Data ▸
^^^^^^^^^^^^^^^^
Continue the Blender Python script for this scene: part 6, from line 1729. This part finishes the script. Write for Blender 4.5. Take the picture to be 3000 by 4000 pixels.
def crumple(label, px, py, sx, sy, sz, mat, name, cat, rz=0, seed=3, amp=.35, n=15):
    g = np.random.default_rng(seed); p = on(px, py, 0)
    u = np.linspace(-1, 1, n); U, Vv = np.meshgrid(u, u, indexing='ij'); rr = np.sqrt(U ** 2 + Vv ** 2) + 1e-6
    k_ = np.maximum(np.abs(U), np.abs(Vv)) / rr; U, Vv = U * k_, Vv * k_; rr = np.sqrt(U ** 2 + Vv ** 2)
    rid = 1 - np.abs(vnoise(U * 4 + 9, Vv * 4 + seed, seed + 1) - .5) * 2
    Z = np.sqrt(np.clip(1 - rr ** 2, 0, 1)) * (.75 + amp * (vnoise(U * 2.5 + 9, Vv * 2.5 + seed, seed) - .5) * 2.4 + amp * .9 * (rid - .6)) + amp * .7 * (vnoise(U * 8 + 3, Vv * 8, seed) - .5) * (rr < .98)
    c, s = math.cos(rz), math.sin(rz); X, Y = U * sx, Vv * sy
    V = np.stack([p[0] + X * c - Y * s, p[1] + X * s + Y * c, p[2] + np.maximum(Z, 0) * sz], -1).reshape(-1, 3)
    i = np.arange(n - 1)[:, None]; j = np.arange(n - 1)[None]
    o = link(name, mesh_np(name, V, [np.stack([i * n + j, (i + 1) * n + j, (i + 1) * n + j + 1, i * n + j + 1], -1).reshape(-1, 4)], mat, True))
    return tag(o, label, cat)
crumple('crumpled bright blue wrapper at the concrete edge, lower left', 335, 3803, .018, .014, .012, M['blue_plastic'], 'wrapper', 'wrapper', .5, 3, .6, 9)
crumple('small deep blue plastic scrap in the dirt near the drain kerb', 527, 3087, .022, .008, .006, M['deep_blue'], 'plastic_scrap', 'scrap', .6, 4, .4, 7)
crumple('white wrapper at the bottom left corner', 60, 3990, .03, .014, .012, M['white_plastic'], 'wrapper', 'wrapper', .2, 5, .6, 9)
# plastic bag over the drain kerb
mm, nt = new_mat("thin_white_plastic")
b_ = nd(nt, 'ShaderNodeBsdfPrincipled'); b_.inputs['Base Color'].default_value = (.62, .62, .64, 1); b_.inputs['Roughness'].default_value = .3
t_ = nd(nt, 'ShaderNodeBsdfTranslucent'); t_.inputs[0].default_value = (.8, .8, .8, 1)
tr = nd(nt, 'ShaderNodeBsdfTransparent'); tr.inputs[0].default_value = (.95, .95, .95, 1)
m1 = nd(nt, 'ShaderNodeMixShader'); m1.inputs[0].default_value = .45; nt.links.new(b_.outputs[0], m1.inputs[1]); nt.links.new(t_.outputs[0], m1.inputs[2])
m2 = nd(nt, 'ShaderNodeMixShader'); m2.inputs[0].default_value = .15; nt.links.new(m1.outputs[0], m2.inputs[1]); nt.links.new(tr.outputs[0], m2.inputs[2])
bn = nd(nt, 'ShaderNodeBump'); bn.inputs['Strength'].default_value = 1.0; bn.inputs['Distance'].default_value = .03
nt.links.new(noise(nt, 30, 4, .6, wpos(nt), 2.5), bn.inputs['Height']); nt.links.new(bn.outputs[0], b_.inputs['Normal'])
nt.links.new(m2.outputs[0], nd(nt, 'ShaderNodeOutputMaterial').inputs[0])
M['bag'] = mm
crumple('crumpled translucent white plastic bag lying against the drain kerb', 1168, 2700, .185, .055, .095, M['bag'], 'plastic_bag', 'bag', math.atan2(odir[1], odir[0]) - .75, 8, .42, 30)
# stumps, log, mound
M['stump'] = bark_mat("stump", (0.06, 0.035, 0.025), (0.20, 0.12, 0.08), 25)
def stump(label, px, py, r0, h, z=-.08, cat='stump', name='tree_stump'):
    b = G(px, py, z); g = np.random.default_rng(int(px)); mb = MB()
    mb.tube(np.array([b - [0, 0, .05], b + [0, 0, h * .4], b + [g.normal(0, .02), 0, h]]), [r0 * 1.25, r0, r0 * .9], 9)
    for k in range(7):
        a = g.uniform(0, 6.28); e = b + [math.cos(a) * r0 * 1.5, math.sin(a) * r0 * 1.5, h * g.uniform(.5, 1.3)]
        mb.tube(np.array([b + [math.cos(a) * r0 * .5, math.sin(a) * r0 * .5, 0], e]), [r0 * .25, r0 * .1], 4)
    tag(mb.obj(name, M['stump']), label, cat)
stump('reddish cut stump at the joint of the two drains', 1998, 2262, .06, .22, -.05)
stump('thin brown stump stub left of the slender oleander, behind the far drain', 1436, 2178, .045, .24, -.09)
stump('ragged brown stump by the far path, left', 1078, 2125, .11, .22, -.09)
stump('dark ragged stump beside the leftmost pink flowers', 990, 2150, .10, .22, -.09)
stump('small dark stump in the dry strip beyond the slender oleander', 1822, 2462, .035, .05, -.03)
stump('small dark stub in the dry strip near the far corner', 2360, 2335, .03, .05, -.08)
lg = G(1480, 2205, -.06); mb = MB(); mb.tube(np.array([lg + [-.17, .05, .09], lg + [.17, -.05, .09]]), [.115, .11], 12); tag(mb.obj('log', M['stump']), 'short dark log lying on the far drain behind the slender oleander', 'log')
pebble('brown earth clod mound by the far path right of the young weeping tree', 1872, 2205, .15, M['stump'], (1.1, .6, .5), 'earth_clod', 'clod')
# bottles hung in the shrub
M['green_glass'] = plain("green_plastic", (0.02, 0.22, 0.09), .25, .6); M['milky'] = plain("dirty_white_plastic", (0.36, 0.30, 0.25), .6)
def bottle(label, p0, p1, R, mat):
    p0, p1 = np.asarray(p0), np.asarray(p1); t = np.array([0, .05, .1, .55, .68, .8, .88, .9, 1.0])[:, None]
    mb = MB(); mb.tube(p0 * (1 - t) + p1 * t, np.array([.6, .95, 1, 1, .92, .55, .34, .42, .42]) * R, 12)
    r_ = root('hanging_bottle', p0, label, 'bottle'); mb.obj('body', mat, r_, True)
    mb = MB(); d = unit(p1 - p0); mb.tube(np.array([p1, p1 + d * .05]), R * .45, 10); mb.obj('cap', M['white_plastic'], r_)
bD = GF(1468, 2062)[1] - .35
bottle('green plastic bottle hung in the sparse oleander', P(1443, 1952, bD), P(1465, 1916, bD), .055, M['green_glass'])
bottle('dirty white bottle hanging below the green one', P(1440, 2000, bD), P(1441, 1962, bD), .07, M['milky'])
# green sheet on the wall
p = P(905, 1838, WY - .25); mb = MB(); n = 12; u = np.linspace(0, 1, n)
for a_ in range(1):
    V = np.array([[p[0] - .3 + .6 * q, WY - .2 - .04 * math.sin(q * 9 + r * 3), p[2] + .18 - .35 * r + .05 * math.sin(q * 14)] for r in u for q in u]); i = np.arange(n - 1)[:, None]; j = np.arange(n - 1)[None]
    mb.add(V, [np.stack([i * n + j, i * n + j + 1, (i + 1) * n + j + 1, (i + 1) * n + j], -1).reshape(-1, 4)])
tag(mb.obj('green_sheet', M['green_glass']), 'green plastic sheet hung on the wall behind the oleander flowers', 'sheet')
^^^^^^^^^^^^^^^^
What is being asked ▸ Retype all the material above precisely, with no line left out.

Task solution ▸
Continue the Blender Python script for this scene: part 6, from line 1729. This part finishes the script. Write for Blender 4.5. Take the picture to be 3000 by 4000 pixels.
def crumple(label, px, py, sx, sy, sz, mat, name, cat, rz=0, seed=3, amp=.35, n=15):
    g = np.random.default_rng(seed); p = on(px, py, 0)
    u = np.linspace(-1, 1, n); U, Vv = np.meshgrid(u, u, indexing='ij'); rr = np.sqrt(U ** 2 + Vv ** 2) + 1e-6
    k_ = np.maximum(np.abs(U), np.abs(Vv)) / rr; U, Vv = U * k_, Vv * k_; rr = np.sqrt(U ** 2 + Vv ** 2)
    rid = 1 - np.abs(vnoise(U * 4 + 9, Vv * 4 + seed, seed + 1) - .5) * 2
    Z = np.sqrt(np.clip(1 - rr ** 2, 0, 1)) * (.75 + amp * (vnoise(U * 2.5 + 9, Vv * 2.5 + seed, seed) - .5) * 2.4 + amp * .9 * (rid - .6)) + amp * .7 * (vnoise(U * 8 + 3, Vv * 8, seed) - .5) * (rr < .98)
    c, s = math.cos(rz), math.sin(rz); X, Y = U * sx, Vv * sy
    V = np.stack([p[0] + X * c - Y * s, p[1] + X * s + Y * c, p[2] + np.maximum(Z, 0) * sz], -1).reshape(-1, 3)
    i = np.arange(n - 1)[:, None]; j = np.arange(n - 1)[None]
    o = link(name, mesh_np(name, V, [np.stack([i * n + j, (i + 1) * n + j, (i + 1) * n + j + 1, i * n + j + 1], -1).reshape(-1, 4)], mat, True))
    return tag(o, label, cat)
crumple('crumpled bright blue wrapper at the concrete edge, lower left', 335, 3803, .018, .014, .012, M['blue_plastic'], 'wrapper', 'wrapper', .5, 3, .6, 9)
crumple('small deep blue plastic scrap in the dirt near the drain kerb', 527, 3087, .022, .008, .006, M['deep_blue'], 'plastic_scrap', 'scrap', .6, 4, .4, 7)
crumple('white wrapper at the bottom left corner', 60, 3990, .03, .014, .012, M['white_plastic'], 'wrapper', 'wrapper', .2, 5, .6, 9)
# plastic bag over the drain kerb
mm, nt = new_mat("thin_white_plastic")
b_ = nd(nt, 'ShaderNodeBsdfPrincipled'); b_.inputs['Base Color'].default_value = (.62, .62, .64, 1); b_.inputs['Roughness'].default_value = .3
t_ = nd(nt, 'ShaderNodeBsdfTranslucent'); t_.inputs[0].default_value = (.8, .8, .8, 1)
tr = nd(nt, 'ShaderNodeBsdfTransparent'); tr.inputs[0].default_value = (.95, .95, .95, 1)
m1 = nd(nt, 'ShaderNodeMixShader'); m1.inputs[0].default_value = .45; nt.links.new(b_.outputs[0], m1.inputs[1]); nt.links.new(t_.outputs[0], m1.inputs[2])
m2 = nd(nt, 'ShaderNodeMixShader'); m2.inputs[0].default_value = .15; nt.links.new(m1.outputs[0], m2.inputs[1]); nt.links.new(tr.outputs[0], m2.inputs[2])
bn = nd(nt, 'ShaderNodeBump'); bn.inputs['Strength'].default_value = 1.0; bn.inputs['Distance'].default_value = .03
nt.links.new(noise(nt, 30, 4, .6, wpos(nt), 2.5), bn.inputs['Height']); nt.links.new(bn.outputs[0], b_.inputs['Normal'])
nt.links.new(m2.outputs[0], nd(nt, 'ShaderNodeOutputMaterial').inputs[0])
M['bag'] = mm
crumple('crumpled translucent white plastic bag lying against the drain kerb', 1168, 2700, .185, .055, .095, M['bag'], 'plastic_bag', 'bag', math.atan2(odir[1], odir[0]) - .75, 8, .42, 30)
# stumps, log, mound
M['stump'] = bark_mat("stump", (0.06, 0.035, 0.025), (0.20, 0.12, 0.08), 25)
def stump(label, px, py, r0, h, z=-.08, cat='stump', name='tree_stump'):
    b = G(px, py, z); g = np.random.default_rng(int(px)); mb = MB()
    mb.tube(np.array([b - [0, 0, .05], b + [0, 0, h * .4], b + [g.normal(0, .02), 0, h]]), [r0 * 1.25, r0, r0 * .9], 9)
    for k in range(7):
        a = g.uniform(0, 6.28); e = b + [math.cos(a) * r0 * 1.5, math.sin(a) * r0 * 1.5, h * g.uniform(.5, 1.3)]
        mb.tube(np.array([b + [math.cos(a) * r0 * .5, math.sin(a) * r0 * .5, 0], e]), [r0 * .25, r0 * .1], 4)
    tag(mb.obj(name, M['stump']), label, cat)
stump('reddish cut stump at the joint of the two drains', 1998, 2262, .06, .22, -.05)
stump('thin brown stump stub left of the slender oleander, behind the far drain', 1436, 2178, .045, .24, -.09)
stump('ragged brown stump by the far path, left', 1078, 2125, .11, .22, -.09)
stump('dark ragged stump beside the leftmost pink flowers', 990, 2150, .10, .22, -.09)
stump('small dark stump in the dry strip beyond the slender oleander', 1822, 2462, .035, .05, -.03)
stump('small dark stub in the dry strip near the far corner', 2360, 2335, .03, .05, -.08)
lg = G(1480, 2205, -.06); mb = MB(); mb.tube(np.array([lg + [-.17, .05, .09], lg + [.17, -.05, .09]]), [.115, .11], 12); tag(mb.obj('log', M['stump']), 'short dark log lying on the far drain behind the slender oleander', 'log')
pebble('brown earth clod mound by the far path right of the young weeping tree', 1872, 2205, .15, M['stump'], (1.1, .6, .5), 'earth_clod', 'clod')
# bottles hung in the shrub
M['green_glass'] = plain("green_plastic", (0.02, 0.22, 0.09), .25, .6); M['milky'] = plain("dirty_white_plastic", (0.36, 0.30, 0.25), .6)
def bottle(label, p0, p1, R, mat):
    p0, p1 = np.asarray(p0), np.asarray(p1); t = np.array([0, .05, .1, .55, .68, .8, .88, .9, 1.0])[:, None]
    mb = MB(); mb.tube(p0 * (1 - t) + p1 * t, np.array([.6, .95, 1, 1, .92, .55, .34, .42, .42]) * R, 12)
    r_ = root('hanging_bottle', p0, label, 'bottle'); mb.obj('body', mat, r_, True)
    mb = MB(); d = unit(p1 - p0); mb.tube(np.array([p1, p1 + d * .05]), R * .45, 10); mb.obj('cap', M['white_plastic'], r_)
bD = GF(1468, 2062)[1] - .35
bottle('green plastic bottle hung in the sparse oleander', P(1443, 1952, bD), P(1465, 1916, bD), .055, M['green_glass'])
bottle('dirty white bottle hanging below the green one', P(1440, 2000, bD), P(1441, 1962, bD), .07, M['milky'])
# green sheet on the wall
p = P(905, 1838, WY - .25); mb = MB(); n = 12; u = np.linspace(0, 1, n)
for a_ in range(1):
    V = np.array([[p[0] - .3 + .6 * q, WY - .2 - .04 * math.sin(q * 9 + r * 3), p[2] + .18 - .35 * r + .05 * math.sin(q * 14)] for r in u for q in u]); i = np.arange(n - 1)[:, None]; j = np.arange(n - 1)[None]
    mb.add(V, [np.stack([i * n + j, i * n + j + 1, (i + 1) * n + j + 1, (i + 1) * n + j], -1).reshape(-1, 4)])
tag(mb.obj('green_sheet', M['green_glass']), 'green plastic sheet hung on the wall behind the oleander flowers', 'sheet')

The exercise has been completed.